It Will
Be an Election Unlike Any We’ve Lived Through. Are the Democrats Prepared?

Add in political gadflies
Robert F. Kennedy Jr. and Cornel West and you have a clear recipe for a Trump
win. Real Clear Politics is giving
Kennedy about 16 percent and West nearly 4. That gives Trump a 39-32 lead over
Biden. That would produce one of two outcomes. First, a narrow Trump Electoral
College win, even while he loses the popular vote, which is likely. Or second,
on the off chance that some candidate—say, Joe Manchin or Larry Hogan, who are
floated as possible entrants—actually wins a state, keeping Biden and Trump
below 270, you arrive at the No Labels-driven “contingent election” scenario
where the House of Representatives steps in to decide the winner.

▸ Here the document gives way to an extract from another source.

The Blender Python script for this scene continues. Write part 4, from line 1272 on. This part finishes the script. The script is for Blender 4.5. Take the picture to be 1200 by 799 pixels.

That vote would be taken by
the next House, not the current one, with each state casting one vote (that’s
right—Wyoming’s voting weight would be equal to California’s). In the current
House, Republicans control 26 state delegations, Democrats 22, and two are tied
(the District of Columbia, though it is represented in the Electoral College,
would have no role here). It is extremely unlikely that the Democrats will
emerge from the election with control of 26 House delegations. So in a scenario
in which a contingent election decides the winner, the result would likely put
Trump back in the White House.  That this
will be the inevitable end result of their caper is something that No Labels
well knows. It’s an open question if any of their media interlocutors, who’ve
proven to be good at whistling past democracy’s graveyard, are willing to call
them out on it.

Finally, the Democratic Party
now faces an inevitable generational implosion over Israel-Palestine. If
they’re lucky, it might not happen this year. If the war doesn’t last much
longer; if Israel gets a new and less radical government; if that government is
talking with some representative Palestinian organization about two states,
then perhaps the disagreements that exploded into view after Hamas’s October 7th
attacks might be papered over for November. But if Bibi Netanyahu drags this
war out, he hands Biden a terrible Hobson’s choice—stick with Israel and risk
alienating young voters by the millions, or punish Israel (attach conditions to
its aid, say) and risk alienating the older Jews who vote Democratic to the
tune of 70 percent. And since Netanyahu obviously would prefer to have Trump
back in the White House, because Trump will hand him a blank check, why would
he not do this? And should I even mention the possibility of a wider war that
involves Hezbollah and Iran, and possibly the United States more directly?